## TASK DIRECTIONS
Skip the pictures. Set down, word for word, the lines from the start of the material up to and including the line with "COL = SC.collection".

============

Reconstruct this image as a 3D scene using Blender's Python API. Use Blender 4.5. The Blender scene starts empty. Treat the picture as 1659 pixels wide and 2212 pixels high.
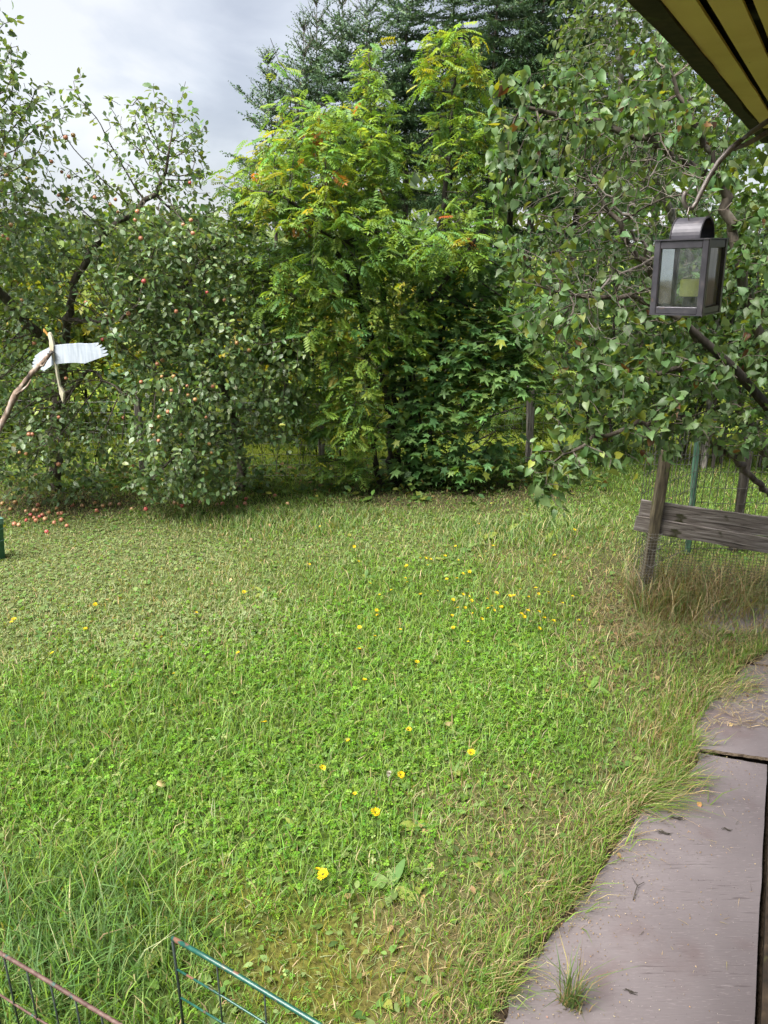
import bpy, math, random
import numpy as np
from mathutils import Vector, Matrix
rng = np.random.default_rng(7)
random.seed(7)
SC = bpy.context.scene
COL = SC.collection

# ------------------------------------------------------------------ camera, sky, sun, exposure
CAM_H = 3.0
PITCH = math.radians(19.6)
FPX = 1660.0                       # focal length in the 1659 x 2212 working frame
cd = bpy.data.cameras.new('camera')
cam = bpy.data.objects.new('camera', cd)
COL.objects.link(cam)
cam.location = (0, 0, CAM_H)
cam.rotation_euler = (math.radians(90) - PITCH, 0, 0)
cd.sensor_fit = 'VERTICAL'
cd.sensor_height = 36.0
cd.lens = 36.0 * FPX / 2212.0
cd.clip_end = 500
cd.clip_start = 0.05
SC.camera = cam
SC.render.resolution_x, SC.render.resolution_y = 768, 1024

SUN_EL, SUN_AZ = math.radians(60), math.radians(-126)      # azimuth from +Y towards +X
wd = bpy.data.worlds.new('World')
SC.world = wd
wd.use_nodes = True
nt = wd.node_tree
nt.nodes.clear()


def nd(t, kind, **kw):
    n = t.nodes.new(kind)
    for k, v in kw.items():
        setattr(n, k, v)
    return n


def ramp(t, stops, interp='LINEAR'):
    n = t.nodes.new('ShaderNodeValToRGB')
    n.color_ramp.interpolation = interp
    e = n.color_ramp.elements
    while len(e) < len(stops):
        e.new(0.5)
    for el, (p, c) in zip(e, stops):
        el.position = p
        el.color = (*c, 1) if len(c) == 3 else c
    return n


sky = nd(nt, 'ShaderNodeTexSky', sky_type='NISHITA', sun_disc=False, sun_elevation=SUN_EL, sun_rotation=SUN_AZ)
tc = nd(nt, 'ShaderNodeTexCoord')
mp = nd(nt, 'ShaderNodeMapping')
mp.inputs['Scale'].default_value = (1.0, 1.0, 2.4)
mp.inputs['Location'].default_value = (1.3, 2.9, 0.2)
nz = nd(nt, 'ShaderNodeTexNoise')
nz.inputs['Scale'].default_value = 3.4
nz.inputs['Detail'].default_value = 7
nz.inputs['Roughness'].default_value = 0.52
nz.inputs['Distortion'].default_value = 0.35
cr = ramp(nt, [(0.34, (0.48, 0.51, 0.60)), (0.46, (0.60, 0.63, 0.71)), (0.56, (0.76, 0.79, 0.86)), (0.70, (1.0, 1.0, 1.02))])
# thin place in the cloud where the veiled light comes through
gdir = Vector((-640, 1918, 470)).normalized()
dp = nd(nt, 'ShaderNodeVectorMath', operation='DOT_PRODUCT')
dp.inputs[1].default_value = gdir
gm = nd(nt, 'ShaderNodeMapRange', interpolation_type='SMOOTHERSTEP')
gm.inputs['From Min'].default_value = 0.985
gm.inputs['From Max'].default_value = 1.0
gm.inputs['To Max'].default_value = 0.26
ad = nd(nt, 'ShaderNodeMath', operation='ADD')
mulk = nd(nt, 'ShaderNodeVectorMath', operation='SCALE')
mulk.inputs['Scale'].default_value = 1.6
mx = nd(nt, 'ShaderNodeMix', data_type='RGBA')
mx.inputs['Factor'].default_value = 0.93
bg = nd(nt, 'ShaderNodeBackground')
bg.inputs['Strength'].default_value = 0.05
wo = nd(nt, 'ShaderNodeOutputWorld')
L = nt.links.new
L(tc.outputs['Generated'], mp.inputs['Vector'])
L(mp.outputs['Vector'], nz.inputs['Vector'])
L(tc.outputs['Generated'], dp.inputs[0])
L(dp.outputs['Value'], gm.inputs['Value'])
L(nz.outputs['Fac'], ad.inputs[0])
L(gm.outputs['Result'], ad.inputs[1])
L(ad.outputs['Value'], cr.inputs['Fac'])
L(cr.outputs['Color'], mulk.inputs[0])
L(sky.outputs['Color'], mx.inputs[6])
L(mulk.outputs['Vector'], mx.inputs[7])
L(mx.outputs[2], bg.inputs['Color'])
L(bg.outputs['Background'], wo.inputs['Surface'])

sd = bpy.data.lights.new('sun', 'SUN')
sd.energy = 1.5
sd.angle = math.radians(48)
sd.color = (1.0, 0.965, 0.90)
sun = bpy.data.objects.new('sun', sd)
COL.objects.link(sun)
sdir = Vector((math.sin(SUN_AZ) * math.cos(SUN_EL), math.cos(SUN_AZ) * math.cos(SUN_EL), math.sin(SUN_EL)))
sun.rotation_euler = sdir.to_track_quat('Z', 'Y').to_euler()

vs = SC.view_settings
SC.display_settings.display_device = 'sRGB'
vs.view_transform = 'Standard'
vs.look = 'None'
vs.gamma = 1.0
vs.use_curve_mapping = False
vs.exposure = 3.5
SC.cycles.use_adaptive_sampling = True
SC.cycles.adaptive_threshold = 0.03
SC.cycles.max_bounces = 6
SC.cycles.diffuse_bounces = 3
SC.cycles.glossy_bounces = 2
SC.cycles.transmission_bounces = 4
SC.cycles.transparent_max_bounces = 6

# ------------------------------------------------------------------ photo frame -> world
CP, SP = math.cos(PITCH), math.sin(PITCH)


def ray(u, v):
    r, up = u - 829.5, 1106.0 - v
    return Vector((r, FPX * CP + up * SP, -FPX * SP + up * CP))


def at(u, v, Y):
    d = ray(u, v)
    return Vector((0, 0, CAM_H)) + d * (Y / d.y)


def gnd(u, v, z=0.0):
    d = ray(u, v)
    return Vector((0, 0, CAM_H)) + d * ((z - CAM_H) / d.z)


def uv_of(P):
    P = np.asarray(P, float)
    x, y, z = P[..., 0], P[..., 1], P[..., 2] - CAM_H
    dep = y * CP - z * SP
    up = y * SP + z * CP
    dep = np.maximum(dep, 1e-3)
    return 829.5 + FPX * x / dep, 1106.0 - FPX * up / dep, dep


# ------------------------------------------------------------------ object helpers
def tag(o, label=None, cat=None, group=None, kind=None):
    if label: o['label'] = label
    if cat: o['category'] = cat
    if group: o['group'] = group
    if kind: o['kind'] = kind
    return o


def root(name, loc, label=None, cat=None, group=None):
    o = bpy.data.objects.new(name, None)
    COL.objects.link(o)
    o.location = loc
    o.empty_display_size = 0.1
    return tag(o, label, cat, group)


def adopt(o, par):
    """parent a world-space object without moving it"""
    if par is not None:
        W = world_of(par)
        o.parent = par
        o.matrix_parent_inverse = W.inverted()
    return o


def world_of(o):
    M = o.matrix_basis.copy()
    if o.parent is not None:
        M = world_of(o.parent) @ o.matrix_parent_inverse @ M
    return M


def link(name, me, mat=None, par=None, mtx=None):
    o = bpy.data.objects.new(name, me)
    COL.objects.link(o)
    if mat is not None and len(me.materials) == 0:
        me.materials.append(mat)
    if mtx is not None:
        o.matrix_basis = mtx
    return adopt(o, par)


def npmesh(name, V, F, col=None, smooth=True):
    """triangle mesh from arrays; col is (N,3) per vertex"""
    V = np.ascontiguousarray(V, dtype=np.float32)
    F = np.ascontiguousarray(F, dtype=np.int32)
    me = bpy.data.meshes.new(name)
    me.vertices.add(len(V))
    me.vertices.foreach_set('co', V.ravel())
    k = F.shape[1]
    me.loops.add(F.size)
    me.loops.foreach_set('vertex_index', F.ravel())
    me.polygons.add(len(F))
    me.polygons.foreach_set('loop_start', np.arange(0, F.size, k, dtype=np.int32))
    if smooth:
        me.polygons.foreach_set('use_smooth', np.ones(len(F), dtype=bool))
    if col is not None:
        a = me.attributes.new('Col', 'FLOAT_COLOR', 'POINT')
        c = np.ones((len(V), 4), dtype=np.float32)
        c[:, :3] = col
        a.data.foreach_set('color', c.ravel())
    me.update(calc_edges=True)
    me.validate()
    return me


class MB:
    """collects simple shapes; build() links them as one mesh"""
    def __init__(self):
        self.v, self.f = [], []

    def add(self, vs_, fs):
        n = len(self.v)
        self.v += [tuple(p) for p in vs_]
        self.f += [tuple(i + n for i in f) for f in fs]
        return self

    def box(self, c, ax, ay, az, bev=0.0):
        """c centre; ax, ay, az half-extent vectors; bev chamfers the long edges around ax"""
        c, ax, ay, az = Vector(c), Vector(ax), Vector(ay), Vector(az)
        if bev <= 0:
            P = [c + sx * ax + sy * ay + sz * az for sx in (-1, 1) for sy in (-1, 1) for sz in (-1, 1)]
            return self.add(P, [(0, 1, 3, 2), (4, 6, 7, 5), (0, 4, 5, 1), (2, 3, 7, 6), (0, 2, 6, 4), (1, 5, 7, 3)])
        by, bz = 1 - bev / ay.length, 1 - bev / az.length
        ring = [(1, bz), (by, 1), (-by, 1), (-1, bz), (-1, -bz), (-by, -1), (by, -1), (1, -bz)]
        P = [c + s * ax + a * ay + b * az for s in (-1, 1) for a, b in ring]
        fs = [tuple(range(8))[::-1], tuple(range(8, 16))] + [(i, (i + 1) % 8, 8 + (i + 1) % 8, 8 + i) for i in range(8)]
        return self.add(P, fs)

    def tube(self, pts, rad, n=6, cap=True):
        pts = [Vector(p) for p in pts]
        if not hasattr(rad, '__len__'):
            rad = [rad] * len(pts)
        V, Fs = [], []
        ref = None
        for i, p in enumerate(pts):
            t = (pts[min(i + 1, len(pts) - 1)] - pts[max(i - 1, 0)]).normalized()
            if ref is None:
                ref = t.orthogonal().normalized()
            ref = (ref - t * ref.dot(t)).normalized()
            b = t.cross(ref)
            for k in range(n):
                a = 2 * math.pi * k / n
                V.append(p + float(rad[i]) * (math.cos(a) * ref + math.sin(a) * b))
        for i in range(len(pts) - 1):
            for k in range(n):
                Fs.append((i * n + k, i * n + (k + 1) % n, (i + 1) * n + (k + 1) % n, (i + 1) * n + k))
        if cap:
            Fs.append(tuple(range(n))[::-1])
            Fs.append(tuple((len(pts) - 1) * n + k for k in range(n)))
        return self.add(V, Fs)

    def prism(self, outline, h):
        """outline: list of 3-D points (planar); h: extrusion vector"""
        P = [Vector(p) for p in outline]
        h = Vector(h)
        n = len(P)
        return self.add(P + [p + h for p in P],
                        [tuple(range(n))[::-1], tuple(range(n, 2 * n))] + [(i, (i + 1) % n, n + (i + 1) % n, n + i) for i in range(n)])

    def build(self, name, mat, par=None, smooth=False, mtx=None):
        me = bpy.data.meshes.new(name)
        me.from_pydata(self.v, [], self.f)
        me.update()
        if smooth:
            me.polygons.foreach_set('use_smooth', np.ones(len(me.polygons), dtype=bool))
        return link(name, me, mat, par, mtx)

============

## OUTPUT FOR THIS TASK
Reconstruct this image as a 3D scene using Blender's Python API. Use Blender 4.5. The Blender scene starts empty. Treat the picture as 1659 pixels wide and 2212 pixels high.
import bpy, math, random
import numpy as np
from mathutils import Vector, Matrix
rng = np.random.default_rng(7)
random.seed(7)
SC = bpy.context.scene
COL = SC.collection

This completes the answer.